[STATED GOAL] From the records below, please print only the lines from the one containing "Build this scene in Blender. Output only the Python script. The" through the one containing "C = S.collection", both included. Skip the pictures.

[SUPPLIED RECORDS]
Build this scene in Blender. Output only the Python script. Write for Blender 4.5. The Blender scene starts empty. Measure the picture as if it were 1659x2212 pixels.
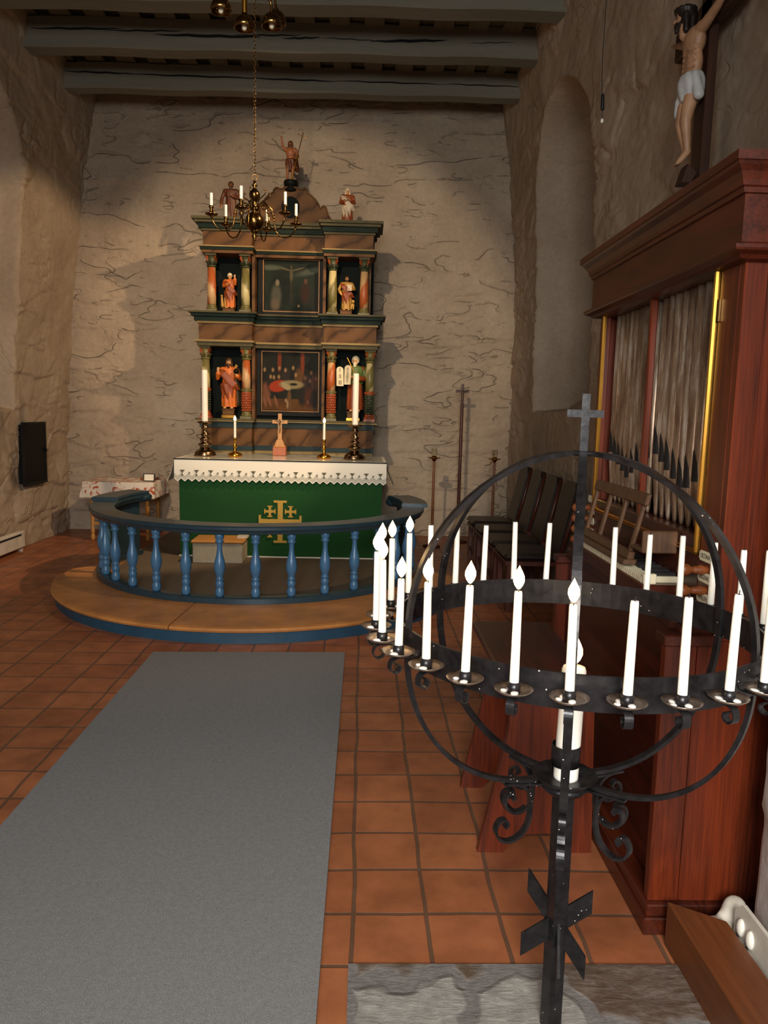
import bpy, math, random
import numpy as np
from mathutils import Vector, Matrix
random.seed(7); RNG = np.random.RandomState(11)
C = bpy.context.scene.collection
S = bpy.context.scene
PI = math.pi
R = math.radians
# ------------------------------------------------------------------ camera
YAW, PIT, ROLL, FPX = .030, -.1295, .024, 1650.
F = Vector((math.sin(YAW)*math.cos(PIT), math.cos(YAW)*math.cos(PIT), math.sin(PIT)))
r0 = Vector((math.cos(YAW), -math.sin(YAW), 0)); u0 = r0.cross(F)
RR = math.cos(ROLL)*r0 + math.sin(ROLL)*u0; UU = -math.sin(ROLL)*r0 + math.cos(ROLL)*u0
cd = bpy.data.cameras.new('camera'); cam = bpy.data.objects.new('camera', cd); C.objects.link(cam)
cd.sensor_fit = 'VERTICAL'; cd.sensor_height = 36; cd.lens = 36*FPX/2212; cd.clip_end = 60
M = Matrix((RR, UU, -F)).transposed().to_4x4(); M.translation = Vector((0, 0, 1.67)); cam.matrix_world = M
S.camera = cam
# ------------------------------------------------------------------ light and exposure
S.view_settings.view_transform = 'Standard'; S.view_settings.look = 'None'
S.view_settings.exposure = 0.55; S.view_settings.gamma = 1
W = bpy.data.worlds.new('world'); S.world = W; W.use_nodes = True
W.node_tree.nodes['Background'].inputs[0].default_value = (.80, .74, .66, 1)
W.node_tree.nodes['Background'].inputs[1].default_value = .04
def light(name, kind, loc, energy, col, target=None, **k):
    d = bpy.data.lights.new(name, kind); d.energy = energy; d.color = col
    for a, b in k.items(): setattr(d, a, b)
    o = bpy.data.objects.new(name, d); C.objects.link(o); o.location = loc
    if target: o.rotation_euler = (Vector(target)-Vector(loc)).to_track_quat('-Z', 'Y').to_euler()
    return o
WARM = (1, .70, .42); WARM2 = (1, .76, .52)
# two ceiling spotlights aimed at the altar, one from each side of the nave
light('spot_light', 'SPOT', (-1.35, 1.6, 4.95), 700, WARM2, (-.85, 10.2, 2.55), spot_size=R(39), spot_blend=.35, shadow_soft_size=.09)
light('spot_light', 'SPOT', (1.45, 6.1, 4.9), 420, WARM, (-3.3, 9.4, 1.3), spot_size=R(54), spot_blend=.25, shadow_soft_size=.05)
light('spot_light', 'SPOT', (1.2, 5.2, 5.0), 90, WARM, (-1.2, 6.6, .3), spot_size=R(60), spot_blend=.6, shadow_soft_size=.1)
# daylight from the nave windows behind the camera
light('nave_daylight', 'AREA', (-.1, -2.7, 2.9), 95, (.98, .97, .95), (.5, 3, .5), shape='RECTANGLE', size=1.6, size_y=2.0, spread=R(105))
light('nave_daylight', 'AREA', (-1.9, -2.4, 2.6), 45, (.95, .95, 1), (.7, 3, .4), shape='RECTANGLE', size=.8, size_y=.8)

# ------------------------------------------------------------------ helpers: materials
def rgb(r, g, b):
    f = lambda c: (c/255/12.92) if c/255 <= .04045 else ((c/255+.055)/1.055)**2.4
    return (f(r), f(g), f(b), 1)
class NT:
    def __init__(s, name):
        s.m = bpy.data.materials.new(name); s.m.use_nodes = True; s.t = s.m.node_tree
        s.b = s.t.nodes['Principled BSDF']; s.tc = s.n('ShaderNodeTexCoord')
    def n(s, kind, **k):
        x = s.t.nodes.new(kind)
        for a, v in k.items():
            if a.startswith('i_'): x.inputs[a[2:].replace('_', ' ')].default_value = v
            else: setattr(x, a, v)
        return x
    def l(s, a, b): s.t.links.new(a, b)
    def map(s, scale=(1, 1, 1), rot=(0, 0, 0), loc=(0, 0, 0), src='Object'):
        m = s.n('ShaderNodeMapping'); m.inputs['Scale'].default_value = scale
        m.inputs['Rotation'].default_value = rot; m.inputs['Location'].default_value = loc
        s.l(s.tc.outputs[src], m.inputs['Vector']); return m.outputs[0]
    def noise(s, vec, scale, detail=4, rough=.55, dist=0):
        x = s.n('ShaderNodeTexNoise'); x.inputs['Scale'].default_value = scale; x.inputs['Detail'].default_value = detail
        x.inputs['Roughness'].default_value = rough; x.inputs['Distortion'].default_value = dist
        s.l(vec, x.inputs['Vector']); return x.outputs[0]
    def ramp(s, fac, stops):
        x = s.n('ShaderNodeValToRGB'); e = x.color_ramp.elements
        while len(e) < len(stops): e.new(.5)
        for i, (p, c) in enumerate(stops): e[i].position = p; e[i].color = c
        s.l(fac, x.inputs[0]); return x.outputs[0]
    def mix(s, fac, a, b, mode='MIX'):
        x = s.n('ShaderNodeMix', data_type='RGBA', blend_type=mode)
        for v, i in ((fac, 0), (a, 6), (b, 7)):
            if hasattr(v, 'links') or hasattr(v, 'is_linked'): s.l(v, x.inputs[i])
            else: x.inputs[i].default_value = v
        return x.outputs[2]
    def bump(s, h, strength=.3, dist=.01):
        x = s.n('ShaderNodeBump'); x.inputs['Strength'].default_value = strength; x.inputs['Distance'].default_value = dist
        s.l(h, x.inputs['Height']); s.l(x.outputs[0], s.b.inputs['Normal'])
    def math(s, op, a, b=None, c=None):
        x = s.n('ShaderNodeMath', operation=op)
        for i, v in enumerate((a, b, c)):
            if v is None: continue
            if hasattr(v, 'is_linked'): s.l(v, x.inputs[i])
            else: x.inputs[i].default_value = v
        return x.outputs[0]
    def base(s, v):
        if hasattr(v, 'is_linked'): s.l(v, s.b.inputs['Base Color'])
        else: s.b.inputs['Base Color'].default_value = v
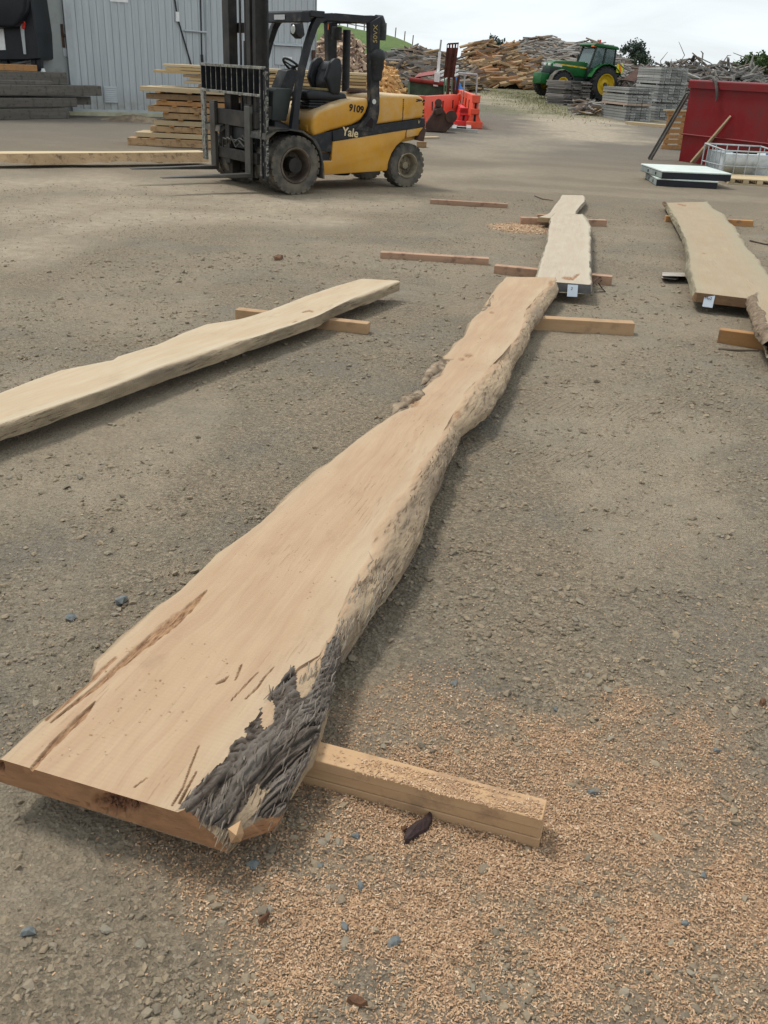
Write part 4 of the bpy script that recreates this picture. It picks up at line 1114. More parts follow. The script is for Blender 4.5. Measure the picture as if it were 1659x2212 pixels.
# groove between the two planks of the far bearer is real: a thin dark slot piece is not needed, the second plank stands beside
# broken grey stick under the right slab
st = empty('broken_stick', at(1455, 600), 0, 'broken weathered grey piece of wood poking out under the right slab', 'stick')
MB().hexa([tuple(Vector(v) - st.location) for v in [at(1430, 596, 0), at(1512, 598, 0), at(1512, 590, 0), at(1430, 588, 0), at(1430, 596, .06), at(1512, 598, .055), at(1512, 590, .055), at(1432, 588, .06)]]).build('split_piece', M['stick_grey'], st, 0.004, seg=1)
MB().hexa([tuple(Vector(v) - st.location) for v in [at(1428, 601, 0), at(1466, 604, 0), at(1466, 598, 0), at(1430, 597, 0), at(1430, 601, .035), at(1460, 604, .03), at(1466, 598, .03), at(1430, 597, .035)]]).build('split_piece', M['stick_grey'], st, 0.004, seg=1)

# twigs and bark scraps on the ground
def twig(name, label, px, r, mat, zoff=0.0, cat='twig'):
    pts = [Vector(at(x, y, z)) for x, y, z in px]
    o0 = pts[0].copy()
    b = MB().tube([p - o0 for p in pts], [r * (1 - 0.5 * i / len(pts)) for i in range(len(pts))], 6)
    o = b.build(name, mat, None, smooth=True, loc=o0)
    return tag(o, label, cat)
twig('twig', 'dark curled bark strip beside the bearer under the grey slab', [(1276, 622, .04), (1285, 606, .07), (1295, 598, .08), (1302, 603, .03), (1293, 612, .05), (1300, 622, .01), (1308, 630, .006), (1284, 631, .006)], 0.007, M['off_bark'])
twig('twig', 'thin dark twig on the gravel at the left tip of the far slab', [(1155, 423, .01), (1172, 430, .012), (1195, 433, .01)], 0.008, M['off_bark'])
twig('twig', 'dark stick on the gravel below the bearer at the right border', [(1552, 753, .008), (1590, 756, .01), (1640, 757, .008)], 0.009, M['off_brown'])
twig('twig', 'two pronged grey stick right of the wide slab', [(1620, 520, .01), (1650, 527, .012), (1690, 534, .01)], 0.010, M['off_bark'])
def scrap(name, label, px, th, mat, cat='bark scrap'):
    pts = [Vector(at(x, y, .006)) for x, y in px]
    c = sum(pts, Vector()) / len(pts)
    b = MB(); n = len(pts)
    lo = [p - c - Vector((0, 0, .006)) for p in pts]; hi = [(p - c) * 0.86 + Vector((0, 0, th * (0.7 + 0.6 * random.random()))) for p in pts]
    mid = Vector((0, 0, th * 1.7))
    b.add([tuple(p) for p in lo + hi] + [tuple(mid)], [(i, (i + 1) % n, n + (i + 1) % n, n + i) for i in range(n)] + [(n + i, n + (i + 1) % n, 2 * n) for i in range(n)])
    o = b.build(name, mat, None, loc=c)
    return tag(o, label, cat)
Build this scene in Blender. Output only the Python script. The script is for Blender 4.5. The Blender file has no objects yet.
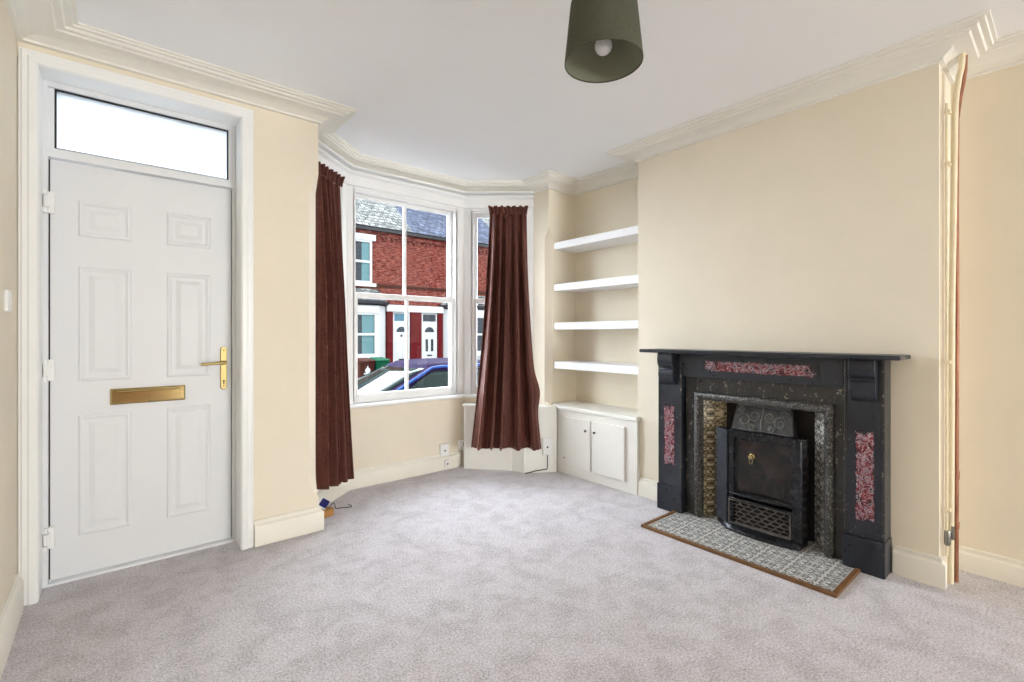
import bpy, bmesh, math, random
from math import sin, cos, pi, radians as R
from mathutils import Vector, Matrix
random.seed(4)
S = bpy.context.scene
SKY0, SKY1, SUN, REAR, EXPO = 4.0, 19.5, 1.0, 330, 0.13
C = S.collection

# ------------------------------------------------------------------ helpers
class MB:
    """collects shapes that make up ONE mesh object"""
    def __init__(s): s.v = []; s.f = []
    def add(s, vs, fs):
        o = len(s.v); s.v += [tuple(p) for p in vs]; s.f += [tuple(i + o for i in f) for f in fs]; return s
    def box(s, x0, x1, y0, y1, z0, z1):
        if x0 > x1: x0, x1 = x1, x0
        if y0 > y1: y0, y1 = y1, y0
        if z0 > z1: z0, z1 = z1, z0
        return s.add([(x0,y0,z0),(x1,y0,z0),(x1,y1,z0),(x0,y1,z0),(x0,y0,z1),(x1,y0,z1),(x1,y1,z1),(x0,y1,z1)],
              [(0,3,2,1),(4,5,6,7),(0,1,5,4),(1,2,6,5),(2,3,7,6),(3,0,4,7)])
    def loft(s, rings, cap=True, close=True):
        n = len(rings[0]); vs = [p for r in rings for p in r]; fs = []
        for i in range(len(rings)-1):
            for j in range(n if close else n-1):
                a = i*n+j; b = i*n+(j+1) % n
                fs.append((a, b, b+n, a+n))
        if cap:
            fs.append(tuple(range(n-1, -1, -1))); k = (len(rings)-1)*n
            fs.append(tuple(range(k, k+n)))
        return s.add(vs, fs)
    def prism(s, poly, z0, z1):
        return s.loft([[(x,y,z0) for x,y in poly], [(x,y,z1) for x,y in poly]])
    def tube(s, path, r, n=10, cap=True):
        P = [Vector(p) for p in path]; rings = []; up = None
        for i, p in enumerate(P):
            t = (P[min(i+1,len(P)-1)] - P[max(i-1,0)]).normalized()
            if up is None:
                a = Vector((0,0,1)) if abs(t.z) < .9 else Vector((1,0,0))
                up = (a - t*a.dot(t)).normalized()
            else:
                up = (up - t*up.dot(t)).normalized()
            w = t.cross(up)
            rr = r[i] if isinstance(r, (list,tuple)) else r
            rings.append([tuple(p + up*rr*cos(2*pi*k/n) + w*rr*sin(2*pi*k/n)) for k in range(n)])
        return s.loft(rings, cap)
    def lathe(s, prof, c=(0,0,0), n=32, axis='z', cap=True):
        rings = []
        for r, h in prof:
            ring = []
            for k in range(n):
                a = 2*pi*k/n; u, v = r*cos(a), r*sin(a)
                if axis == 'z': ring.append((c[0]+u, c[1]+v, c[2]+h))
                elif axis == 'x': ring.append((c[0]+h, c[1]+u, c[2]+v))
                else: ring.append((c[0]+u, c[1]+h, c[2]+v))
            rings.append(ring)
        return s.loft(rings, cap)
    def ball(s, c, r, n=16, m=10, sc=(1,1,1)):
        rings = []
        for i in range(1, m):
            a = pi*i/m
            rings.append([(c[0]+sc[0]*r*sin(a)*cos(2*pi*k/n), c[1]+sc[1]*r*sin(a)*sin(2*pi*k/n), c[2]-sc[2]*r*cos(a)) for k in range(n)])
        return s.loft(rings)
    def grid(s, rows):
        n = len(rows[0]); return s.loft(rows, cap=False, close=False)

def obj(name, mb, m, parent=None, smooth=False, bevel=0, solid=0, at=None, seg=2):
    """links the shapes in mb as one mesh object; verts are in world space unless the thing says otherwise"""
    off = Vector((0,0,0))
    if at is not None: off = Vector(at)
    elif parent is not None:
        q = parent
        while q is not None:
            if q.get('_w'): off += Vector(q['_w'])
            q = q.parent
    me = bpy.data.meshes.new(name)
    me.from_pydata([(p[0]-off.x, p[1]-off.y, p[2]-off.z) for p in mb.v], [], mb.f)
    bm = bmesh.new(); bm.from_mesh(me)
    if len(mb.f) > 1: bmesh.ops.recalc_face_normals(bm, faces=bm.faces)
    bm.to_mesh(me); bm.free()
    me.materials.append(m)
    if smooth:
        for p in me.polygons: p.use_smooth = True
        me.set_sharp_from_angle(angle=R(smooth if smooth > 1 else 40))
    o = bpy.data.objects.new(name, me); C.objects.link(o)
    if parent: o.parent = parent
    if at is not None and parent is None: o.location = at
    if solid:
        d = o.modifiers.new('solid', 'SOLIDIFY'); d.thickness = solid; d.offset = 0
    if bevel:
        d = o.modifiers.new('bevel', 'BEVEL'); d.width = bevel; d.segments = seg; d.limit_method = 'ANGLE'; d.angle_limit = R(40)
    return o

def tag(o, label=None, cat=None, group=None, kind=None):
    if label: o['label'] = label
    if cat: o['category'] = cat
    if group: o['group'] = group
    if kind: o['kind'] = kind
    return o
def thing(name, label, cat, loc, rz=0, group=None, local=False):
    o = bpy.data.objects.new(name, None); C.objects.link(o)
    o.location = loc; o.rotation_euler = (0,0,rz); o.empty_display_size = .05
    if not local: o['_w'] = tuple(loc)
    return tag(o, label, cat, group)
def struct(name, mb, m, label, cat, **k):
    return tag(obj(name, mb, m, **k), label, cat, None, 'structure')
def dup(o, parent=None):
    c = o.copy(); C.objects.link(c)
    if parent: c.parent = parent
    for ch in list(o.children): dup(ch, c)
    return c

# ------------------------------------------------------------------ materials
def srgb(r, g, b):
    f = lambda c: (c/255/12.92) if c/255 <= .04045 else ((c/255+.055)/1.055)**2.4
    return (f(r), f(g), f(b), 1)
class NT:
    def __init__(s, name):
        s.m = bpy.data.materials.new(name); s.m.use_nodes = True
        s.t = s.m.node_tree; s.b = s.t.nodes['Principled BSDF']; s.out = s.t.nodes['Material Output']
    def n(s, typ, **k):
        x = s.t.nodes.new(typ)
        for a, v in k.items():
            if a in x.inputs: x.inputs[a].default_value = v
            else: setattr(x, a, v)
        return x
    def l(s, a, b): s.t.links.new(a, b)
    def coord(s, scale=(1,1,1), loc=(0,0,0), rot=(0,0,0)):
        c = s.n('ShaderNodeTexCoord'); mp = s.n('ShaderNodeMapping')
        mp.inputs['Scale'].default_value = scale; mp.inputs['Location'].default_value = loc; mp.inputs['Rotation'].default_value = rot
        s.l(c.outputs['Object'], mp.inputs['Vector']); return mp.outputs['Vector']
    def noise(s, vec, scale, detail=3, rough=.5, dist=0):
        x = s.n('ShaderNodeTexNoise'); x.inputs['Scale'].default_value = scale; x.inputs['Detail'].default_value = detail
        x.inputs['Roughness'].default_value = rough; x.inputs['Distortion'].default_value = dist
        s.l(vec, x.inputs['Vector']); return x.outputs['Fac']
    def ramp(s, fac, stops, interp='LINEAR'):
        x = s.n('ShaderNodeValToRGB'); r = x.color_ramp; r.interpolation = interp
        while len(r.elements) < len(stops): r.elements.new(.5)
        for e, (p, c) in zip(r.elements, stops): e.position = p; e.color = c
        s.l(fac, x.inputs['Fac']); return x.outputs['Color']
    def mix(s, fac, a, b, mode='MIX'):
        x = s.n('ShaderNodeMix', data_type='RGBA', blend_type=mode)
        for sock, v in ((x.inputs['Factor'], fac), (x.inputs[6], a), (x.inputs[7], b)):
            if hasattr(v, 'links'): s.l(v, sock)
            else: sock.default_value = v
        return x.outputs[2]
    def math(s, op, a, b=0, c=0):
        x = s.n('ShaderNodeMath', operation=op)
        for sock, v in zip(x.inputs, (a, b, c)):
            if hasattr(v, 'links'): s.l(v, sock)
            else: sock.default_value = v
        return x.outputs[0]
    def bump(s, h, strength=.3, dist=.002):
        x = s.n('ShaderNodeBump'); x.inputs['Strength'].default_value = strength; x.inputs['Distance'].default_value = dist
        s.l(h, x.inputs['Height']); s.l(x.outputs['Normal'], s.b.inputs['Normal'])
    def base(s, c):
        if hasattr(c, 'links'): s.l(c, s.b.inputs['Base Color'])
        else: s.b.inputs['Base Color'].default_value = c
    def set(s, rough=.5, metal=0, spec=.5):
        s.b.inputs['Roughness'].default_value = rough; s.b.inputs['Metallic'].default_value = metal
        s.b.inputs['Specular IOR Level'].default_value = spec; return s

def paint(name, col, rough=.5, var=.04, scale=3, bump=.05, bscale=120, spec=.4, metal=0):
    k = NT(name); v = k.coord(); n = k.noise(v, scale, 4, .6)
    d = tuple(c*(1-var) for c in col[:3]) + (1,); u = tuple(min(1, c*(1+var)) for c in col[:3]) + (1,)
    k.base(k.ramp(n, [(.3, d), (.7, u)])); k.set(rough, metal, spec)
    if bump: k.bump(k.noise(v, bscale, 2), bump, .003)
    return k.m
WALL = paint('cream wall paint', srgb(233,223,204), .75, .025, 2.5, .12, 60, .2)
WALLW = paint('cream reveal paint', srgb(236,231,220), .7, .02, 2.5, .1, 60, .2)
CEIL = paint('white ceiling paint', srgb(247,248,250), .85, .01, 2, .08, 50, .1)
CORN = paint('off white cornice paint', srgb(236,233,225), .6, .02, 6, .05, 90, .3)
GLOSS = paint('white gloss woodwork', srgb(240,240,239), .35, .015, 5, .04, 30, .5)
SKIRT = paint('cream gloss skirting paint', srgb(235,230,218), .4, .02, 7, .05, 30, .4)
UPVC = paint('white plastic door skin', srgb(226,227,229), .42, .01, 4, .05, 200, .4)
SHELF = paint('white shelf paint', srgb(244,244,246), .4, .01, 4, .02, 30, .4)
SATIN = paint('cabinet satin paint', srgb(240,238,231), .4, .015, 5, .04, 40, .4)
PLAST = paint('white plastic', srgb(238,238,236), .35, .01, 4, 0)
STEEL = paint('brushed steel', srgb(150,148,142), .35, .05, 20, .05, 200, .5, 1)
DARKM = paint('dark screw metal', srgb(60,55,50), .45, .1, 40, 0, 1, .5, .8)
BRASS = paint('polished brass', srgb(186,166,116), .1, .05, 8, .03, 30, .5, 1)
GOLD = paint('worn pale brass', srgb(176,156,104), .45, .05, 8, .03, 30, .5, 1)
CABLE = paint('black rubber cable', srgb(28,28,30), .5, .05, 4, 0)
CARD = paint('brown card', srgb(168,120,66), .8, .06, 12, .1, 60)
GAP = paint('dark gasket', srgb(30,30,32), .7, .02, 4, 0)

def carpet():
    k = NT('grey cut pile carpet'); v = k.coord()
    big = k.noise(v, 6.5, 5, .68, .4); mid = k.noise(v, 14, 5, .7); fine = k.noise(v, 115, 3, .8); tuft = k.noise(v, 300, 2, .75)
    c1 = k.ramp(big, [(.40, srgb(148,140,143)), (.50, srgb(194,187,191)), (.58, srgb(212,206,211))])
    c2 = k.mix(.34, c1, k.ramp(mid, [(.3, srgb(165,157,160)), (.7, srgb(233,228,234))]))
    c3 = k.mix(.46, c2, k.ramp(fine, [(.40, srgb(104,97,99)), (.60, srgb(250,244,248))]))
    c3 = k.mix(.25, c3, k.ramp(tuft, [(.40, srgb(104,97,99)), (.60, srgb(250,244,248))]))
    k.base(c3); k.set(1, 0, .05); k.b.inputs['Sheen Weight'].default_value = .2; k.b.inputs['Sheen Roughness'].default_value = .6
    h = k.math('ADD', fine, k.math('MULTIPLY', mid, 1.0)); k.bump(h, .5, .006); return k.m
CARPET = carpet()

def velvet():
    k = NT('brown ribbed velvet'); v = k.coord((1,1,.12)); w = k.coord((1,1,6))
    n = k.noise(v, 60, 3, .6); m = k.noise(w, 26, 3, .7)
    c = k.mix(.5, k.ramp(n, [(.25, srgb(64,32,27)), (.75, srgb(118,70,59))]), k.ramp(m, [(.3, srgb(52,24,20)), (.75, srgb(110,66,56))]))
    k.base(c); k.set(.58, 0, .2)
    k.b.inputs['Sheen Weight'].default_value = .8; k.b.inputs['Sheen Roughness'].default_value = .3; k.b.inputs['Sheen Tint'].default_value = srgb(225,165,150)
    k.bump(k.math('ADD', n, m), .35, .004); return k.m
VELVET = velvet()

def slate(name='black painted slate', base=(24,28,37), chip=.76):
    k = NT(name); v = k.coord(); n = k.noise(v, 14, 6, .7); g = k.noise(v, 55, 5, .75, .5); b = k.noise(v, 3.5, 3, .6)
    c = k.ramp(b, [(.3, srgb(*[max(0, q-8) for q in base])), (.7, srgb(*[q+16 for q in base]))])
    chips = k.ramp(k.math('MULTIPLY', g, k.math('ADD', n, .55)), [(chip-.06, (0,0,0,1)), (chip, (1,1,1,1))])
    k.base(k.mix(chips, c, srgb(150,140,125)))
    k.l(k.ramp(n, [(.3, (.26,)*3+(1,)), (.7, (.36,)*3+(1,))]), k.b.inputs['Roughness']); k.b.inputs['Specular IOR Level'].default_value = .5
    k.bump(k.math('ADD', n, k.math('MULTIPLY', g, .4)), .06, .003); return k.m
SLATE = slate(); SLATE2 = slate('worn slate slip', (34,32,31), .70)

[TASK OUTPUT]
Build this scene in Blender. Output only the Python script. The script is for Blender 4.5. The Blender file has no objects yet.
import bpy, bmesh, math, random
from math import sin, cos, pi, radians as R
from mathutils import Vector, Matrix
random.seed(4)
S = bpy.context.scene
SKY0, SKY1, SUN, REAR, EXPO = 4.0, 19.5, 1.0, 330, 0.13
C = S.collection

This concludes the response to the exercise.